** begin **
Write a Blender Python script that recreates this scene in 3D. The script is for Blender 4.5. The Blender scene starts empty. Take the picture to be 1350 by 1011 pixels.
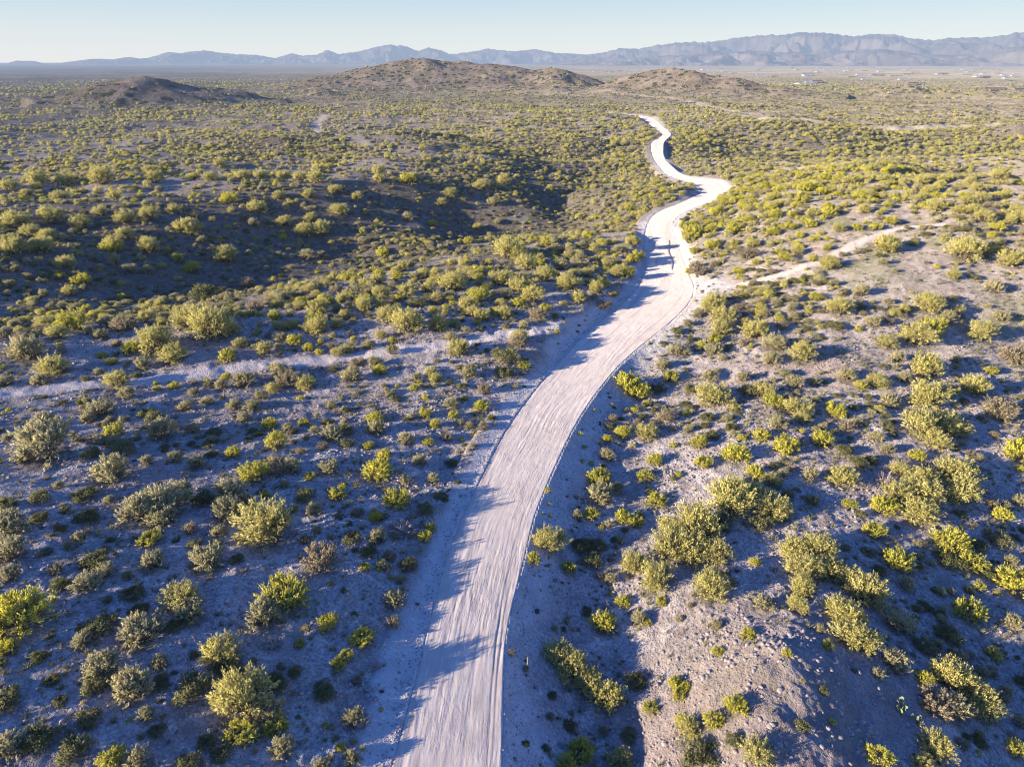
import bpy, math, random
import numpy as np
from mathutils import Vector, Matrix

SEED = 7
rng = np.random.default_rng(SEED)
random.seed(SEED)
scene = bpy.context.scene
COL = scene.collection
CAM_H = 40.0
PITCH = math.radians(25.2)
FPX = 900.0
SUN_EL = math.radians(14.5)
SUN_DIR = np.array([-math.cos(math.radians(24)), -math.sin(math.radians(24))])   # ground direction towards the sun

# ------------------------------------------------------------------ camera maths
cp, sp_ = math.cos(PITCH), math.sin(PITCH)
def px_ray(px, py):
    a = (px - 675.0) / FPX; b = (505.5 - py) / FPX
    return np.array([a, cp + b * sp_, -sp_ + b * cp])
def px_at(px, py, z=0.0):
    d = px_ray(px, py); t = (z - CAM_H) / d[2]
    return np.array([d[0] * t, d[1] * t, z])
def project(x, y, z):
    zc = y * cp + (CAM_H - z) * sp_
    yc = y * sp_ - (CAM_H - z) * cp
    return 675 + FPX * x / zc, 505.5 - FPX * yc / zc, zc

# ------------------------------------------------------------------ noise
def _hash(ix, iy, seed):
    h = (ix.astype(np.int64) * 374761393 + iy.astype(np.int64) * 668265263 + seed * 2147483647) & 0xffffffff
    h = ((h ^ (h >> 13)) * 1274126177) & 0xffffffff
    h = h ^ (h >> 16)
    return h.astype(np.float64) / 4294967295.0
def perlin(x, y, seed=0):
    x0 = np.floor(x); y0 = np.floor(y); fx = x - x0; fy = y - y0
    u = fx * fx * fx * (fx * (fx * 6 - 15) + 10); v = fy * fy * fy * (fy * (fy * 6 - 15) + 10)
    def g(ix, iy, dx, dy):
        a = _hash(ix, iy, seed) * 2 * np.pi
        return np.cos(a) * dx + np.sin(a) * dy
    n00 = g(x0, y0, fx, fy); n10 = g(x0 + 1, y0, fx - 1, fy)
    n01 = g(x0, y0 + 1, fx, fy - 1); n11 = g(x0 + 1, y0 + 1, fx - 1, fy - 1)
    return ((n00 * (1 - u) + n10 * u) * (1 - v) + (n01 * (1 - u) + n11 * u) * v) * 1.5
def fbm(x, y, seed=0, oct=4, gain=.5):
    s = 0; a = 1; t = 0
    for i in range(oct):
        s = s + a * perlin(x * 2**i + 17.3 * i, y * 2**i - 9.1 * i, seed + i); t += a; a *= gain
    return s / t
def ridged(x, y, seed=0, oct=4):
    s = 0; a = 1; t = 0
    for i in range(oct):
        s = s + a * (1 - np.abs(perlin(x * 2**i + 3.3 * i, y * 2**i + 7.7 * i, seed + i)) * 1.7); t += a; a *= .5
    return s / t
def sstep(a, b, x):
    t = np.clip((x - a) / (b - a), 0, 1); return t * t * (3 - 2 * t)

# ------------------------------------------------------------------ the graded road (edges traced where they stand)
EDGE = [(1230, 455, 640), (1100, 492, 655), (1011, 519, 660), (900, 549, 661), (820, 569, 666), (740, 588, 689), (680, 611, 702), (640, 632, 719),
        (600, 650, 737), (560, 673, 757), (520, 702, 783), (480, 736, 816), (450, 762, 850), (420, 795, 888), (400, 820, 908),
        (380, 842, 916), (360, 850, 908), (340, 852, 899), (320, 850, 893), (303, 852, 886), (288, 858, 890), (278, 870, 907),
        (270.6, 890, 926), (263, 904, 944), (256, 922, 952), (250, 925, 960), (244, 913, 963), (239, 903, 950), (235, 885, 921), (229, 874, 897),
        (223, 871, 892), (214, 865, 879), (205, 859, 876), (196, 857, 876), (187.5, 858, 877), (182, 868, 882), (177, 873, 886),
        (171, 865, 880), (165, 856, 873), (159, 849, 867), (155.6, 842, 862), (153, 832, 850), (151, 815, 832), (149, 790, 805)]
pl = np.array([px_at(e[1], e[0])[:2] for e in EDGE]); pr = np.array([px_at(e[2], e[0])[:2] for e in EDGE])
cl = (pl + pr) / 2
tan = np.gradient(cl, axis=0); tan /= np.linalg.norm(tan, axis=1)[:, None]
hw_ctrl = np.abs((pr[:, 0] - pl[:, 0]) / 2 * tan[:, 1])
hw_ctrl = np.clip(hw_ctrl, 2.9, 5.5) * (1 - .18 * sstep(180, 260, np.hypot(cl[:, 0], cl[:, 1])))
def catmull(P, n):
    out = []
    for i in range(len(P) - 1):
        p0 = P[max(i - 1, 0)]; p1 = P[i]; p2 = P[i + 1]; p3 = P[min(i + 2, len(P) - 1)]
        for k in range(n):
            t = k / n
            out.append(.5 * ((2 * p1) + (-p0 + p2) * t + (2 * p0 - 5 * p1 + 4 * p2 - p3) * t * t + (-p0 + 3 * p1 - 3 * p2 + p3) * t**3))
    out.append(P[-1]); return np.array(out)
cw = catmull(np.column_stack([cl, hw_ctrl]), 5)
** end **
> **Aim of the task**
Restate the data above word for word. Do not include the images.

> **Finished exercise**
Write a Blender Python script that recreates this scene in 3D. The script is for Blender 4.5. The Blender scene starts empty. Take the picture to be 1350 by 1011 pixels.
import bpy, math, random
import numpy as np
from mathutils import Vector, Matrix

SEED = 7
rng = np.random.default_rng(SEED)
random.seed(SEED)
scene = bpy.context.scene
COL = scene.collection
CAM_H = 40.0
PITCH = math.radians(25.2)
FPX = 900.0
SUN_EL = math.radians(14.5)
SUN_DIR = np.array([-math.cos(math.radians(24)), -math.sin(math.radians(24))])   # ground direction towards the sun

# ------------------------------------------------------------------ camera maths
cp, sp_ = math.cos(PITCH), math.sin(PITCH)
def px_ray(px, py):
    a = (px - 675.0) / FPX; b = (505.5 - py) / FPX
    return np.array([a, cp + b * sp_, -sp_ + b * cp])
def px_at(px, py, z=0.0):
    d = px_ray(px, py); t = (z - CAM_H) / d[2]
    return np.array([d[0] * t, d[1] * t, z])
def project(x, y, z):
    zc = y * cp + (CAM_H - z) * sp_
    yc = y * sp_ - (CAM_H - z) * cp
    return 675 + FPX * x / zc, 505.5 - FPX * yc / zc, zc

# ------------------------------------------------------------------ noise
def _hash(ix, iy, seed):
    h = (ix.astype(np.int64) * 374761393 + iy.astype(np.int64) * 668265263 + seed * 2147483647) & 0xffffffff
    h = ((h ^ (h >> 13)) * 1274126177) & 0xffffffff
    h = h ^ (h >> 16)
    return h.astype(np.float64) / 4294967295.0
def perlin(x, y, seed=0):
    x0 = np.floor(x); y0 = np.floor(y); fx = x - x0; fy = y - y0
    u = fx * fx * fx * (fx * (fx * 6 - 15) + 10); v = fy * fy * fy * (fy * (fy * 6 - 15) + 10)
    def g(ix, iy, dx, dy):
        a = _hash(ix, iy, seed) * 2 * np.pi
        return np.cos(a) * dx + np.sin(a) * dy
    n00 = g(x0, y0, fx, fy); n10 = g(x0 + 1, y0, fx - 1, fy)
    n01 = g(x0, y0 + 1, fx, fy - 1); n11 = g(x0 + 1, y0 + 1, fx - 1, fy - 1)
    return ((n00 * (1 - u) + n10 * u) * (1 - v) + (n01 * (1 - u) + n11 * u) * v) * 1.5
def fbm(x, y, seed=0, oct=4, gain=.5):
    s = 0; a = 1; t = 0
    for i in range(oct):
        s = s + a * perlin(x * 2**i + 17.3 * i, y * 2**i - 9.1 * i, seed + i); t += a; a *= gain
    return s / t
def ridged(x, y, seed=0, oct=4):
    s = 0; a = 1; t = 0
    for i in range(oct):
        s = s + a * (1 - np.abs(perlin(x * 2**i + 3.3 * i, y * 2**i + 7.7 * i, seed + i)) * 1.7); t += a; a *= .5
    return s / t
def sstep(a, b, x):
    t = np.clip((x - a) / (b - a), 0, 1); return t * t * (3 - 2 * t)

# ------------------------------------------------------------------ the graded road (edges traced where they stand)
EDGE = [(1230, 455, 640), (1100, 492, 655), (1011, 519, 660), (900, 549, 661), (820, 569, 666), (740, 588, 689), (680, 611, 702), (640, 632, 719),
        (600, 650, 737), (560, 673, 757), (520, 702, 783), (480, 736, 816), (450, 762, 850), (420, 795, 888), (400, 820, 908),
        (380, 842, 916), (360, 850, 908), (340, 852, 899), (320, 850, 893), (303, 852, 886), (288, 858, 890), (278, 870, 907),
        (270.6, 890, 926), (263, 904, 944), (256, 922, 952), (250, 925, 960), (244, 913, 963), (239, 903, 950), (235, 885, 921), (229, 874, 897),
        (223, 871, 892), (214, 865, 879), (205, 859, 876), (196, 857, 876), (187.5, 858, 877), (182, 868, 882), (177, 873, 886),
        (171, 865, 880), (165, 856, 873), (159, 849, 867), (155.6, 842, 862), (153, 832, 850), (151, 815, 832), (149, 790, 805)]
pl = np.array([px_at(e[1], e[0])[:2] for e in EDGE]); pr = np.array([px_at(e[2], e[0])[:2] for e in EDGE])
cl = (pl + pr) / 2
tan = np.gradient(cl, axis=0); tan /= np.linalg.norm(tan, axis=1)[:, None]
hw_ctrl = np.abs((pr[:, 0] - pl[:, 0]) / 2 * tan[:, 1])
hw_ctrl = np.clip(hw_ctrl, 2.9, 5.5) * (1 - .18 * sstep(180, 260, np.hypot(cl[:, 0], cl[:, 1])))
def catmull(P, n):
    out = []
    for i in range(len(P) - 1):
        p0 = P[max(i - 1, 0)]; p1 = P[i]; p2 = P[i + 1]; p3 = P[min(i + 2, len(P) - 1)]
        for k in range(n):
            t = k / n
            out.append(.5 * ((2 * p1) + (-p0 + p2) * t + (2 * p0 - 5 * p1 + 4 * p2 - p3) * t * t + (-p0 + 3 * p1 - 3 * p2 + p3) * t**3))
    out.append(P[-1]); return np.array(out)
cw = catmull(np.column_stack([cl, hw_ctrl]), 5)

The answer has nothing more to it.